Experimental scheme and measurement method. (a) Schematic of the experimental setup comprising an optical parametric oscillator (OPO) for squeezed light generation and a high-efficiency homodyne detector with a controllable local oscillator (LO). As the estimated phase shift is relative between the squeezed vacuum and the local oscillator, in the experimental realization, we imposed the phase shift onto the local oscillator. (b) Squeezed and antisqueezed variances relative to the shot noise variance as a function of pump power at a sideband frequency of 5 MHz (left) and frequency at a pump power of 3.5 mW (right). (c) Quadrature measurement outcomes. The data are acquired while slowly varying the phase of the local oscillator and down-mixed to a 5 MHz sideband frequency with a bandwidth of 1 MHz. (d) An example of how the estimated phase converges as a function of homodyne samples used in the Bayesian estimation process. The gray area marks the standard deviation.

Figure 3

Quantum phase estimation results. (a) The variance of the phase estimate ${\sigma }_{\mathrm{est}}^2$ based on 1000 quadrature samples of a squeezed vacuum state with 1.8 photons on average. This is compared to the SNL and the limit for a lossless N00N state with $2⟨\widehat{\mathbf{n}}⟩=N=4$. (b) The variance of the phase estimated for different average photon numbers represented in a polar diagram and compared to the SNLs of the respective realizations (the curves are color coded). It is clear from these plots that the variance is minimized for certain phases. (c) The optimal estimated phases ${\varphi }_{\mathrm{est},\mathrm{opt}}$ with corresponding estimation variance ${\sigma }_{\mathrm{est},\mathrm{opt}}^2$ are presented for different photon numbers and compared with theory. (d) The experimental sensitivities $\sigma$ versus photon numbers are presented and related to the theoretical predictions for the SNL, squeezed vacuum limit, and the N00N state limit. We include theoretical predictions for the ideal limits and the practical limits with 11% loss as measured in our system.

Figure 4

Quantum-enhanced tracking of a phase signal. (a) Power spectral density (PSD) of a measurement of an estimated dynamically varying phase signal using squeezed vacuum (with six photons) and Bayesian inference.

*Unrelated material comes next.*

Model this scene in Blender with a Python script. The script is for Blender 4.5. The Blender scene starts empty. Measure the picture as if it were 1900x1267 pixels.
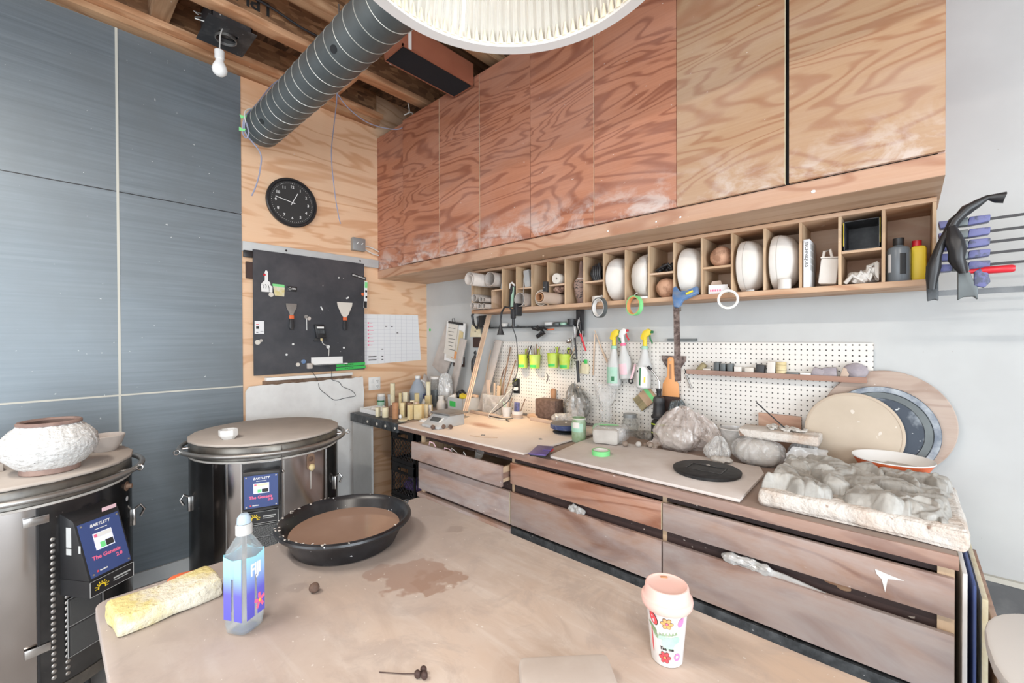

A 3 kHz induced signal as well as some low-frequency noise is apparent. (b) Time trace of the same signal, but bandpass filtered at 3 kHz with a 2 kHz bandwidth. The enlargement of the time trace as well as the frequency spectrum clearly shows the 3 kHz modulation. The $y$ axis $\mathrm{\Delta }\varphi$ is the relative phase shifts compared to the preset measurement phase.